_WHAT NEEDS TO BE DONE_. Do not copy the pictures; transcribe all other material exactly.

_THE DATA_.
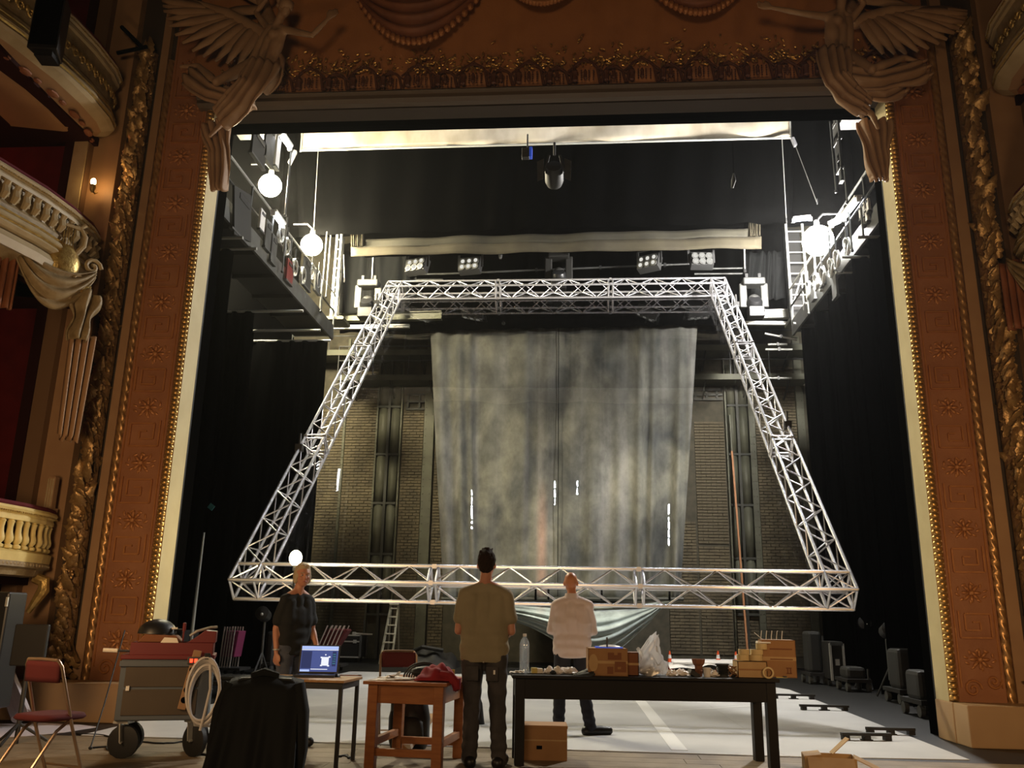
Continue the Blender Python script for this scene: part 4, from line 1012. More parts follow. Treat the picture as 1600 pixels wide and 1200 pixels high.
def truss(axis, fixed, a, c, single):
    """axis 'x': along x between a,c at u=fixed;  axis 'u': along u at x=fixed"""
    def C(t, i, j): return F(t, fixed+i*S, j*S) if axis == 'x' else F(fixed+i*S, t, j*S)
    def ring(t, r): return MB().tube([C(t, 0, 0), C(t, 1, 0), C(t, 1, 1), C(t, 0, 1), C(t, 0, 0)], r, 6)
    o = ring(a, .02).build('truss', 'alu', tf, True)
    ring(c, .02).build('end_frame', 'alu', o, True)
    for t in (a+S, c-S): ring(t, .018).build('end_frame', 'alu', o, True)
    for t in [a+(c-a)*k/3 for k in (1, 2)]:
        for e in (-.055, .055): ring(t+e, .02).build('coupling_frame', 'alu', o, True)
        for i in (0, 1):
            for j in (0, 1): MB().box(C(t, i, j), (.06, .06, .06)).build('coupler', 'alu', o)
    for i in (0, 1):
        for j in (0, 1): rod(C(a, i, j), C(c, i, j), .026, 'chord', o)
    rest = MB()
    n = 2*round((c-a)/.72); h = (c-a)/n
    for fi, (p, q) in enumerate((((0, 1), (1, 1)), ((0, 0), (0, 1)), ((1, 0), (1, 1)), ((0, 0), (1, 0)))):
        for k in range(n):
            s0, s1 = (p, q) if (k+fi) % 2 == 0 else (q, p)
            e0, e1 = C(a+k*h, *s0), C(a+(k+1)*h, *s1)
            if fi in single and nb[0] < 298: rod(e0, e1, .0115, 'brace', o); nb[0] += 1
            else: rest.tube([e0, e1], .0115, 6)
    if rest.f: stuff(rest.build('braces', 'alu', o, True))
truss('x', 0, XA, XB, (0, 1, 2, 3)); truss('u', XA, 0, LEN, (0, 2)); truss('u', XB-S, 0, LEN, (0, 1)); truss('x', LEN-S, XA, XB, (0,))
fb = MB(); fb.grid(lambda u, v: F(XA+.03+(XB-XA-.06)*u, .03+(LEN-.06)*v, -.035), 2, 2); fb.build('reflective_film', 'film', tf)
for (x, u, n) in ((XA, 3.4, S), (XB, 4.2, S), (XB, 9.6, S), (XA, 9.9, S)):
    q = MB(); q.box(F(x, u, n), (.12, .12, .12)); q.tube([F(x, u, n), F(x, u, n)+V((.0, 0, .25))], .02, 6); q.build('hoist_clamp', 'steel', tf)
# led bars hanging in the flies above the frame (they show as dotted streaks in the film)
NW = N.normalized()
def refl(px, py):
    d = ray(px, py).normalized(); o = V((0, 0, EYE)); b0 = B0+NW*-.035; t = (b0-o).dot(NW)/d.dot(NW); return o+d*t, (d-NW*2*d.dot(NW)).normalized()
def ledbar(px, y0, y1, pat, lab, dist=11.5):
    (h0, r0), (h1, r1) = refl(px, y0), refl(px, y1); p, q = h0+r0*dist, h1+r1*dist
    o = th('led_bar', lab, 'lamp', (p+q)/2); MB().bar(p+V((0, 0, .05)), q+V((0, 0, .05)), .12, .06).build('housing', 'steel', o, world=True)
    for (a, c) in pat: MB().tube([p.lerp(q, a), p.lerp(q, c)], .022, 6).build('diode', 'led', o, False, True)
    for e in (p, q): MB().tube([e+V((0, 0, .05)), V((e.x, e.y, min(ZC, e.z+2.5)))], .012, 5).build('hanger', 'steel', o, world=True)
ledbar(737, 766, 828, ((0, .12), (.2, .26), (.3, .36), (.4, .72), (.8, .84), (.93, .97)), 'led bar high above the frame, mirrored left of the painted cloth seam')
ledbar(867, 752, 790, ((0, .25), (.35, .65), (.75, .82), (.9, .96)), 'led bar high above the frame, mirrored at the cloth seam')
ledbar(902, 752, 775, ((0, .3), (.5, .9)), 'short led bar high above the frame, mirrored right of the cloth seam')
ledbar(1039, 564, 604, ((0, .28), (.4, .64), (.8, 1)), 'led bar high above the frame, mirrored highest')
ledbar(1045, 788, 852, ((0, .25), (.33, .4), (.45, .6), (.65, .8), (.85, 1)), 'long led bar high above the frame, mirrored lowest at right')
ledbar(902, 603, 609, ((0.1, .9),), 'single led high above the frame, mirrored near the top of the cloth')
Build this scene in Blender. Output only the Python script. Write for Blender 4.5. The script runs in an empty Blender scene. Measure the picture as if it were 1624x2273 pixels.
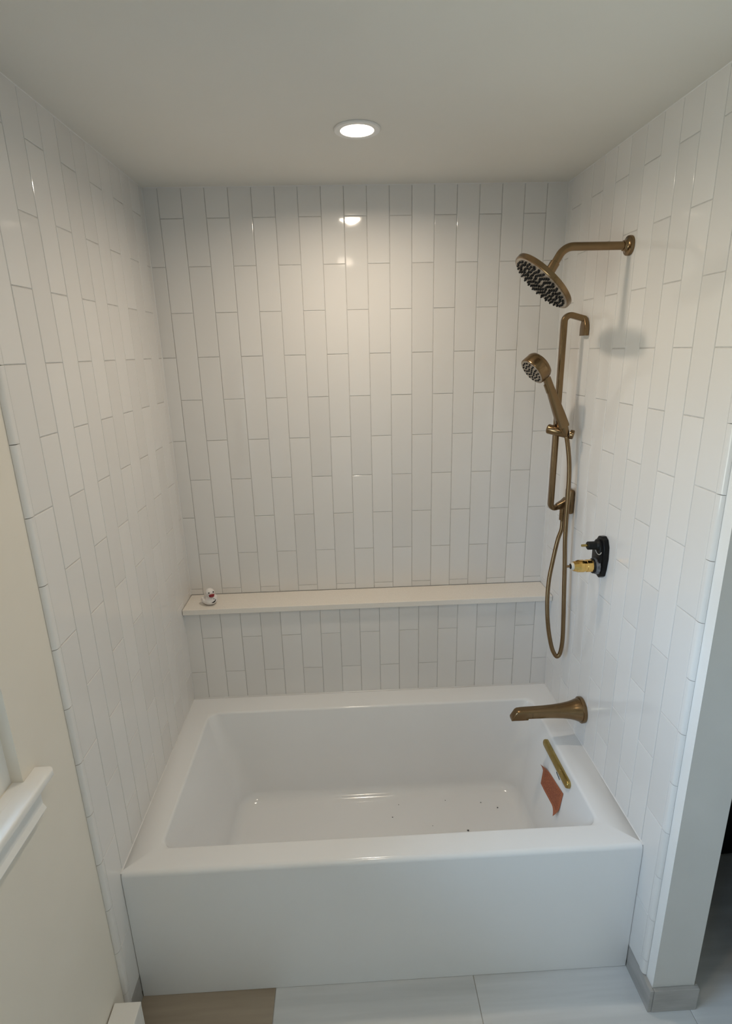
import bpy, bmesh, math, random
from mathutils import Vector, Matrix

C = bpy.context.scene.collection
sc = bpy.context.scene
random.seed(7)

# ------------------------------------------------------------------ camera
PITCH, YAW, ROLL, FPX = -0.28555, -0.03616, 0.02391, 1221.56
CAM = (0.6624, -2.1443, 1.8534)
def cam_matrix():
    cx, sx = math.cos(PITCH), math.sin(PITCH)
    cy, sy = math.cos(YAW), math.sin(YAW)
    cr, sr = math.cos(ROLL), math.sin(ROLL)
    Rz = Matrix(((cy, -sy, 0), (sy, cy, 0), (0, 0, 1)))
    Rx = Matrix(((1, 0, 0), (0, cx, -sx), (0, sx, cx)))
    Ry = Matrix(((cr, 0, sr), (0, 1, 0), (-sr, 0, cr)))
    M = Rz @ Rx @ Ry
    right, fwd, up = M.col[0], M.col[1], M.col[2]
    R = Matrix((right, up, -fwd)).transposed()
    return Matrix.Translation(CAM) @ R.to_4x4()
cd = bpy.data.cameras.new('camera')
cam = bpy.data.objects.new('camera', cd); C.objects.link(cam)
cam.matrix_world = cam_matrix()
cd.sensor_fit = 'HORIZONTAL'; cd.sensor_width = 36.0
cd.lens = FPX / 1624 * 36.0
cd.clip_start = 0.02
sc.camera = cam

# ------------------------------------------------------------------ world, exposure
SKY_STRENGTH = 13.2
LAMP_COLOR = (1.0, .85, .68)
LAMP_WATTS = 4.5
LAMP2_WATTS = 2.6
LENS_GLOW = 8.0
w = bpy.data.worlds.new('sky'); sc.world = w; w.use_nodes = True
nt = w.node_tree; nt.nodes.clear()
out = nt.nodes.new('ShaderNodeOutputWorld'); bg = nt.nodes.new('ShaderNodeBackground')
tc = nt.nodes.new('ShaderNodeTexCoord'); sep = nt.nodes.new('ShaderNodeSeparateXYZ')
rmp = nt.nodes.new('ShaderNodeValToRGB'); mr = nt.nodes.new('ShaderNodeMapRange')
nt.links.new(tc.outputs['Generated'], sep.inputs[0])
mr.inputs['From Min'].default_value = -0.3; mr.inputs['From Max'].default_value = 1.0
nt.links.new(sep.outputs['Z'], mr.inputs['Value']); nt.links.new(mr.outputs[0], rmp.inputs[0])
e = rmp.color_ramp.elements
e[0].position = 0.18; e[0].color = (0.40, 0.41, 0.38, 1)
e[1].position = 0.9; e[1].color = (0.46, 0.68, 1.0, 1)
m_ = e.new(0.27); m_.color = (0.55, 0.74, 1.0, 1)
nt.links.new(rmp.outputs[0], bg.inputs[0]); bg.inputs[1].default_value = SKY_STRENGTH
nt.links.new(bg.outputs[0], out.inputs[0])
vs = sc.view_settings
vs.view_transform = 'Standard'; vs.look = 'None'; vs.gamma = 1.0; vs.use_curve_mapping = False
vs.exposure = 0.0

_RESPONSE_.
Continue the Blender Python script for this scene: part 4, from line 1012. More parts follow. Treat the picture as 1600 pixels wide and 1200 pixels high.
def truss(axis, fixed, a, c, single):
    """axis 'x': along x between a,c at u=fixed;  axis 'u': along u at x=fixed"""
    def C(t, i, j): return F(t, fixed+i*S, j*S) if axis == 'x' else F(fixed+i*S, t, j*S)
    def ring(t, r): return MB().tube([C(t, 0, 0), C(t, 1, 0), C(t, 1, 1), C(t, 0, 1), C(t, 0, 0)], r, 6)
    o = ring(a, .02).build('truss', 'alu', tf, True)
    ring(c, .02).build('end_frame', 'alu', o, True)
    for t in (a+S, c-S): ring(t, .018).build('end_frame', 'alu', o, True)
    for t in [a+(c-a)*k/3 for k in (1, 2)]:
        for e in (-.055, .055): ring(t+e, .02).build('coupling_frame', 'alu', o, True)
        for i in (0, 1):
            for j in (0, 1): MB().box(C(t, i, j), (.06, .06, .06)).build('coupler', 'alu', o)
    for i in (0, 1):
        for j in (0, 1): rod(C(a, i, j), C(c, i, j), .026, 'chord', o)
    rest = MB()
    n = 2*round((c-a)/.72); h = (c-a)/n
    for fi, (p, q) in enumerate((((0, 1), (1, 1)), ((0, 0), (0, 1)), ((1, 0), (1, 1)), ((0, 0), (1, 0)))):
        for k in range(n):
            s0, s1 = (p, q) if (k+fi) % 2 == 0 else (q, p)
            e0, e1 = C(a+k*h, *s0), C(a+(k+1)*h, *s1)
            if fi in single and nb[0] < 298: rod(e0, e1, .0115, 'brace', o); nb[0] += 1
            else: rest.tube([e0, e1], .0115, 6)
    if rest.f: stuff(rest.build('braces', 'alu', o, True))
truss('x', 0, XA, XB, (0, 1, 2, 3)); truss('u', XA, 0, LEN, (0, 2)); truss('u', XB-S, 0, LEN, (0, 1)); truss('x', LEN-S, XA, XB, (0,))
fb = MB(); fb.grid(lambda u, v: F(XA+.03+(XB-XA-.06)*u, .03+(LEN-.06)*v, -.035), 2, 2); fb.build('reflective_film', 'film', tf)
for (x, u, n) in ((XA, 3.4, S), (XB, 4.2, S), (XB, 9.6, S), (XA, 9.9, S)):
    q = MB(); q.box(F(x, u, n), (.12, .12, .12)); q.tube([F(x, u, n), F(x, u, n)+V((.0, 0, .25))], .02, 6); q.build('hoist_clamp', 'steel', tf)
# led bars hanging in the flies above the frame (they show as dotted streaks in the film)
NW = N.normalized()
def refl(px, py):
    d = ray(px, py).normalized(); o = V((0, 0, EYE)); b0 = B0+NW*-.035; t = (b0-o).dot(NW)/d.dot(NW); return o+d*t, (d-NW*2*d.dot(NW)).normalized()
def ledbar(px, y0, y1, pat, lab, dist=11.5):
    (h0, r0), (h1, r1) = refl(px, y0), refl(px, y1); p, q = h0+r0*dist, h1+r1*dist
    o = th('led_bar', lab, 'lamp', (p+q)/2); MB().bar(p+V((0, 0, .05)), q+V((0, 0, .05)), .12, .06).build('housing', 'steel', o, world=True)
    for (a, c) in pat: MB().tube([p.lerp(q, a), p.lerp(q, c)], .022, 6).build('diode', 'led', o, False, True)
    for e in (p, q): MB().tube([e+V((0, 0, .05)), V((e.x, e.y, min(ZC, e.z+2.5)))], .012, 5).build('hanger', 'steel', o, world=True)
ledbar(737, 766, 828, ((0, .12), (.2, .26), (.3, .36), (.4, .72), (.8, .84), (.93, .97)), 'led bar high above the frame, mirrored left of the painted cloth seam')
ledbar(867, 752, 790, ((0, .25), (.35, .65), (.75, .82), (.9, .96)), 'led bar high above the frame, mirrored at the cloth seam')
ledbar(902, 752, 775, ((0, .3), (.5, .9)), 'short led bar high above the frame, mirrored right of the cloth seam')
ledbar(1039, 564, 604, ((0, .28), (.4, .64), (.8, 1)), 'led bar high above the frame, mirrored highest')
ledbar(1045, 788, 852, ((0, .25), (.33, .4), (.45, .6), (.65, .8), (.85, 1)), 'long led bar high above the frame, mirrored lowest at right')
ledbar(902, 603, 609, ((0.1, .9),), 'single led high above the frame, mirrored near the top of the cloth')
Build this scene in Blender. Output only the Python script. Write for Blender 4.5. The script runs in an empty Blender scene. Measure the picture as if it were 1624x2273 pixels.
import bpy, bmesh, math, random
from mathutils import Vector, Matrix

C = bpy.context.scene.collection
sc = bpy.context.scene
random.seed(7)

# ------------------------------------------------------------------ camera
PITCH, YAW, ROLL, FPX = -0.28555, -0.03616, 0.02391, 1221.56
CAM = (0.6624, -2.1443, 1.8534)
def cam_matrix():
    cx, sx = math.cos(PITCH), math.sin(PITCH)
    cy, sy = math.cos(YAW), math.sin(YAW)
    cr, sr = math.cos(ROLL), math.sin(ROLL)
    Rz = Matrix(((cy, -sy, 0), (sy, cy, 0), (0, 0, 1)))
    Rx = Matrix(((1, 0, 0), (0, cx, -sx), (0, sx, cx)))
    Ry = Matrix(((cr, 0, sr), (0, 1, 0), (-sr, 0, cr)))
    M = Rz @ Rx @ Ry
    right, fwd, up = M.col[0], M.col[1], M.col[2]
    R = Matrix((right, up, -fwd)).transposed()
    return Matrix.Translation(CAM) @ R.to_4x4()
cd = bpy.data.cameras.new('camera')
cam = bpy.data.objects.new('camera', cd); C.objects.link(cam)
cam.matrix_world = cam_matrix()
cd.sensor_fit = 'HORIZONTAL'; cd.sensor_width = 36.0
cd.lens = FPX / 1624 * 36.0
cd.clip_start = 0.02
sc.camera = cam

# ------------------------------------------------------------------ world, exposure
SKY_STRENGTH = 13.2
LAMP_COLOR = (1.0, .85, .68)
LAMP_WATTS = 4.5
LAMP2_WATTS = 2.6
LENS_GLOW = 8.0
w = bpy.data.worlds.new('sky'); sc.world = w; w.use_nodes = True
nt = w.node_tree; nt.nodes.clear()
out = nt.nodes.new('ShaderNodeOutputWorld'); bg = nt.nodes.new('ShaderNodeBackground')
tc = nt.nodes.new('ShaderNodeTexCoord'); sep = nt.nodes.new('ShaderNodeSeparateXYZ')
rmp = nt.nodes.new('ShaderNodeValToRGB'); mr = nt.nodes.new('ShaderNodeMapRange')
nt.links.new(tc.outputs['Generated'], sep.inputs[0])
mr.inputs['From Min'].default_value = -0.3; mr.inputs['From Max'].default_value = 1.0
nt.links.new(sep.outputs['Z'], mr.inputs['Value']); nt.links.new(mr.outputs[0], rmp.inputs[0])
e = rmp.color_ramp.elements
e[0].position = 0.18; e[0].color = (0.40, 0.41, 0.38, 1)
e[1].position = 0.9; e[1].color = (0.46, 0.68, 1.0, 1)
m_ = e.new(0.27); m_.color = (0.55, 0.74, 1.0, 1)
nt.links.new(rmp.outputs[0], bg.inputs[0]); bg.inputs[1].default_value = SKY_STRENGTH
nt.links.new(bg.outputs[0], out.inputs[0])
vs = sc.view_settings
vs.view_transform = 'Standard'; vs.look = 'None'; vs.gamma = 1.0; vs.use_curve_mapping = False
vs.exposure = 0.0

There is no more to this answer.